→ **What the task asks**:
Return the data exactly, with all pictures removed.
+++
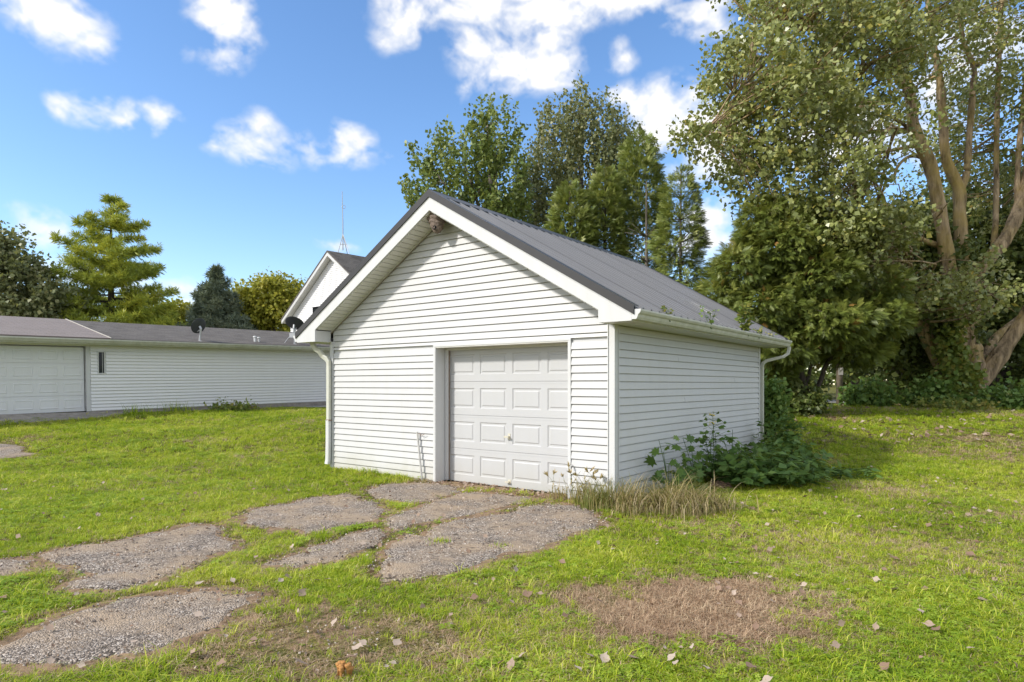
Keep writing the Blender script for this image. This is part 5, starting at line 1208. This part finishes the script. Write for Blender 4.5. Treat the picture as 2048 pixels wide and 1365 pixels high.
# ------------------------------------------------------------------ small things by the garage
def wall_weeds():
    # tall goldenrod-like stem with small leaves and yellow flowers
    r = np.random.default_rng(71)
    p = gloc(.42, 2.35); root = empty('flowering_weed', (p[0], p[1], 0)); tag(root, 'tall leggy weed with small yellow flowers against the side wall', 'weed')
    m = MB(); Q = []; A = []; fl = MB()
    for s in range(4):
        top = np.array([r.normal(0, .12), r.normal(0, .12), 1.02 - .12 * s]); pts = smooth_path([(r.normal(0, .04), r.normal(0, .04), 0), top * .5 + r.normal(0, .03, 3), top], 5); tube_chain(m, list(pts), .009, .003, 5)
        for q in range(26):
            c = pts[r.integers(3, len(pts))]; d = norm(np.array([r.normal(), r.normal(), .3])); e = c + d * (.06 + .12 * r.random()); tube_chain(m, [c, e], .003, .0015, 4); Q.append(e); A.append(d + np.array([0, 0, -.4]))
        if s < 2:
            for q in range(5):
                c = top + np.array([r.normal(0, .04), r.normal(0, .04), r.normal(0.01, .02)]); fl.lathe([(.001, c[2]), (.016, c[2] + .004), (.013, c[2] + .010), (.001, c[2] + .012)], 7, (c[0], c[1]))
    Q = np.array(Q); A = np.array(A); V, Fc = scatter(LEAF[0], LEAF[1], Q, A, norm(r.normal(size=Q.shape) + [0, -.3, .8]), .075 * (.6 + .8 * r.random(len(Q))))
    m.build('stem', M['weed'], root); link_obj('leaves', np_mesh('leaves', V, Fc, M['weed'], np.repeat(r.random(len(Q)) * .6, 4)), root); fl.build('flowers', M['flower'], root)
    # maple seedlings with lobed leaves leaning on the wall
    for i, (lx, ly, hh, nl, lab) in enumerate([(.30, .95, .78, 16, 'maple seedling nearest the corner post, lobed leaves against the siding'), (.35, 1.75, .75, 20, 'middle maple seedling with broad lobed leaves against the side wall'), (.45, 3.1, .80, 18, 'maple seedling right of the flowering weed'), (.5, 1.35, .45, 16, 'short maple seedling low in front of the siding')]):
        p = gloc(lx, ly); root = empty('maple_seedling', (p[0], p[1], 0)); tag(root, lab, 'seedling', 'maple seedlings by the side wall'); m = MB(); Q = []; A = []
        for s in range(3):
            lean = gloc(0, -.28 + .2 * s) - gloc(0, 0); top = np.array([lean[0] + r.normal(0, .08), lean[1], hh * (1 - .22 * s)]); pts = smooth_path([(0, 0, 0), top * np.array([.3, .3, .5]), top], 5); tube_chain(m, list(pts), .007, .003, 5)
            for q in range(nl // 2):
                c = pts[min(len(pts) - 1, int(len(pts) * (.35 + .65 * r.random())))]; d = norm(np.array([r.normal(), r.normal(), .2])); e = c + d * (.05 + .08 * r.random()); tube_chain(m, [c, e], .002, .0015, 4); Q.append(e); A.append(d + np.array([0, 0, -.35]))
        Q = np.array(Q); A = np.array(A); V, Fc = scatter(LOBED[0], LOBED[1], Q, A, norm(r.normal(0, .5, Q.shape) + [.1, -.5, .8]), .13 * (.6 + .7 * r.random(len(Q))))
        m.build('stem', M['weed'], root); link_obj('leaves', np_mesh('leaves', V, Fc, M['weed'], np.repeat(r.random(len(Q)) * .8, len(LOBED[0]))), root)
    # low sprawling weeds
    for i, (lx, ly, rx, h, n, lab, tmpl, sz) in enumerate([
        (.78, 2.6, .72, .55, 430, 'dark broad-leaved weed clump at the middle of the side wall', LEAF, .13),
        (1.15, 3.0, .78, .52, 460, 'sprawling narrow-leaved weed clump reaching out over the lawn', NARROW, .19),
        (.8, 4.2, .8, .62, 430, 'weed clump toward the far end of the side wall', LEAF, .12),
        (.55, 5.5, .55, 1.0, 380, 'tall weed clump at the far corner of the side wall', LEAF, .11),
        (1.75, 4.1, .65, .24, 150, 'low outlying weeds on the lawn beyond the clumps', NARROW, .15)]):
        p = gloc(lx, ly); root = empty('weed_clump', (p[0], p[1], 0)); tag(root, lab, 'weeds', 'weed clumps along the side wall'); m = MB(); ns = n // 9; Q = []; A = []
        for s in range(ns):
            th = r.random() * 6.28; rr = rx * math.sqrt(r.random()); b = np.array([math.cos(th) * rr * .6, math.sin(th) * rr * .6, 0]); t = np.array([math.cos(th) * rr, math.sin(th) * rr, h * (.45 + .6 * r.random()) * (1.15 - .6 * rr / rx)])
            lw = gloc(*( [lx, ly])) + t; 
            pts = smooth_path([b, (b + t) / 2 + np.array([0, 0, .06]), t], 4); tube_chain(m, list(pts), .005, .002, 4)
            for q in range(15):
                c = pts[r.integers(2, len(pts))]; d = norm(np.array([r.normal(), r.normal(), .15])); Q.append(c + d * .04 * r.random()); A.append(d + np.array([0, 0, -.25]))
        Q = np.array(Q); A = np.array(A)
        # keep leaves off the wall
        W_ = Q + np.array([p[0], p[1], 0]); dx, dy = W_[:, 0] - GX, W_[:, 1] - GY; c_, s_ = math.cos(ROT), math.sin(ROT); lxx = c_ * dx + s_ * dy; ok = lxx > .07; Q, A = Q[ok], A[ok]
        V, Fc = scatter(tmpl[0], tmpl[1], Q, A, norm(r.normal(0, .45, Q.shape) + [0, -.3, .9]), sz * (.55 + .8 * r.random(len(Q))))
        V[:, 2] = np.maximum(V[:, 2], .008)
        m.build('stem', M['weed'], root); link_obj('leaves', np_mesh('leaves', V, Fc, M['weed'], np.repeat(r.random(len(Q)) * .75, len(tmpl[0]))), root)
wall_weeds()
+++
→ **Completed exercise**:
Keep writing the Blender script for this image. This is part 5, starting at line 1208. This part finishes the script. Write for Blender 4.5. Treat the picture as 2048 pixels wide and 1365 pixels high.
# ------------------------------------------------------------------ small things by the garage
def wall_weeds():
    # tall goldenrod-like stem with small leaves and yellow flowers
    r = np.random.default_rng(71)
    p = gloc(.42, 2.35); root = empty('flowering_weed', (p[0], p[1], 0)); tag(root, 'tall leggy weed with small yellow flowers against the side wall', 'weed')
    m = MB(); Q = []; A = []; fl = MB()
    for s in range(4):
        top = np.array([r.normal(0, .12), r.normal(0, .12), 1.02 - .12 * s]); pts = smooth_path([(r.normal(0, .04), r.normal(0, .04), 0), top * .5 + r.normal(0, .03, 3), top], 5); tube_chain(m, list(pts), .009, .003, 5)
        for q in range(26):
            c = pts[r.integers(3, len(pts))]; d = norm(np.array([r.normal(), r.normal(), .3])); e = c + d * (.06 + .12 * r.random()); tube_chain(m, [c, e], .003, .0015, 4); Q.append(e); A.append(d + np.array([0, 0, -.4]))
        if s < 2:
            for q in range(5):
                c = top + np.array([r.normal(0, .04), r.normal(0, .04), r.normal(0.01, .02)]); fl.lathe([(.001, c[2]), (.016, c[2] + .004), (.013, c[2] + .010), (.001, c[2] + .012)], 7, (c[0], c[1]))
    Q = np.array(Q); A = np.array(A); V, Fc = scatter(LEAF[0], LEAF[1], Q, A, norm(r.normal(size=Q.shape) + [0, -.3, .8]), .075 * (.6 + .8 * r.random(len(Q))))
    m.build('stem', M['weed'], root); link_obj('leaves', np_mesh('leaves', V, Fc, M['weed'], np.repeat(r.random(len(Q)) * .6, 4)), root); fl.build('flowers', M['flower'], root)
    # maple seedlings with lobed leaves leaning on the wall
    for i, (lx, ly, hh, nl, lab) in enumerate([(.30, .95, .78, 16, 'maple seedling nearest the corner post, lobed leaves against the siding'), (.35, 1.75, .75, 20, 'middle maple seedling with broad lobed leaves against the side wall'), (.45, 3.1, .80, 18, 'maple seedling right of the flowering weed'), (.5, 1.35, .45, 16, 'short maple seedling low in front of the siding')]):
        p = gloc(lx, ly); root = empty('maple_seedling', (p[0], p[1], 0)); tag(root, lab, 'seedling', 'maple seedlings by the side wall'); m = MB(); Q = []; A = []
        for s in range(3):
            lean = gloc(0, -.28 + .2 * s) - gloc(0, 0); top = np.array([lean[0] + r.normal(0, .08), lean[1], hh * (1 - .22 * s)]); pts = smooth_path([(0, 0, 0), top * np.array([.3, .3, .5]), top], 5); tube_chain(m, list(pts), .007, .003, 5)
            for q in range(nl // 2):
                c = pts[min(len(pts) - 1, int(len(pts) * (.35 + .65 * r.random())))]; d = norm(np.array([r.normal(), r.normal(), .2])); e = c + d * (.05 + .08 * r.random()); tube_chain(m, [c, e], .002, .0015, 4); Q.append(e); A.append(d + np.array([0, 0, -.35]))
        Q = np.array(Q); A = np.array(A); V, Fc = scatter(LOBED[0], LOBED[1], Q, A, norm(r.normal(0, .5, Q.shape) + [.1, -.5, .8]), .13 * (.6 + .7 * r.random(len(Q))))
        m.build('stem', M['weed'], root); link_obj('leaves', np_mesh('leaves', V, Fc, M['weed'], np.repeat(r.random(len(Q)) * .8, len(LOBED[0]))), root)
    # low sprawling weeds
    for i, (lx, ly, rx, h, n, lab, tmpl, sz) in enumerate([
        (.78, 2.6, .72, .55, 430, 'dark broad-leaved weed clump at the middle of the side wall', LEAF, .13),
        (1.15, 3.0, .78, .52, 460, 'sprawling narrow-leaved weed clump reaching out over the lawn', NARROW, .19),
        (.8, 4.2, .8, .62, 430, 'weed clump toward the far end of the side wall', LEAF, .12),
        (.55, 5.5, .55, 1.0, 380, 'tall weed clump at the far corner of the side wall', LEAF, .11),
        (1.75, 4.1, .65, .24, 150, 'low outlying weeds on the lawn beyond the clumps', NARROW, .15)]):
        p = gloc(lx, ly); root = empty('weed_clump', (p[0], p[1], 0)); tag(root, lab, 'weeds', 'weed clumps along the side wall'); m = MB(); ns = n // 9; Q = []; A = []
        for s in range(ns):
            th = r.random() * 6.28; rr = rx * math.sqrt(r.random()); b = np.array([math.cos(th) * rr * .6, math.sin(th) * rr * .6, 0]); t = np.array([math.cos(th) * rr, math.sin(th) * rr, h * (.45 + .6 * r.random()) * (1.15 - .6 * rr / rx)])
            lw = gloc(*( [lx, ly])) + t; 
            pts = smooth_path([b, (b + t) / 2 + np.array([0, 0, .06]), t], 4); tube_chain(m, list(pts), .005, .002, 4)
            for q in range(15):
                c = pts[r.integers(2, len(pts))]; d = norm(np.array([r.normal(), r.normal(), .15])); Q.append(c + d * .04 * r.random()); A.append(d + np.array([0, 0, -.25]))
        Q = np.array(Q); A = np.array(A)
        # keep leaves off the wall
        W_ = Q + np.array([p[0], p[1], 0]); dx, dy = W_[:, 0] - GX, W_[:, 1] - GY; c_, s_ = math.cos(ROT), math.sin(ROT); lxx = c_ * dx + s_ * dy; ok = lxx > .07; Q, A = Q[ok], A[ok]
        V, Fc = scatter(tmpl[0], tmpl[1], Q, A, norm(r.normal(0, .45, Q.shape) + [0, -.3, .9]), sz * (.55 + .8 * r.random(len(Q))))
        V[:, 2] = np.maximum(V[:, 2], .008)
        m.build('stem', M['weed'], root); link_obj('leaves', np_mesh('leaves', V, Fc, M['weed'], np.repeat(r.random(len(Q)) * .75, len(tmpl[0]))), root)
wall_weeds()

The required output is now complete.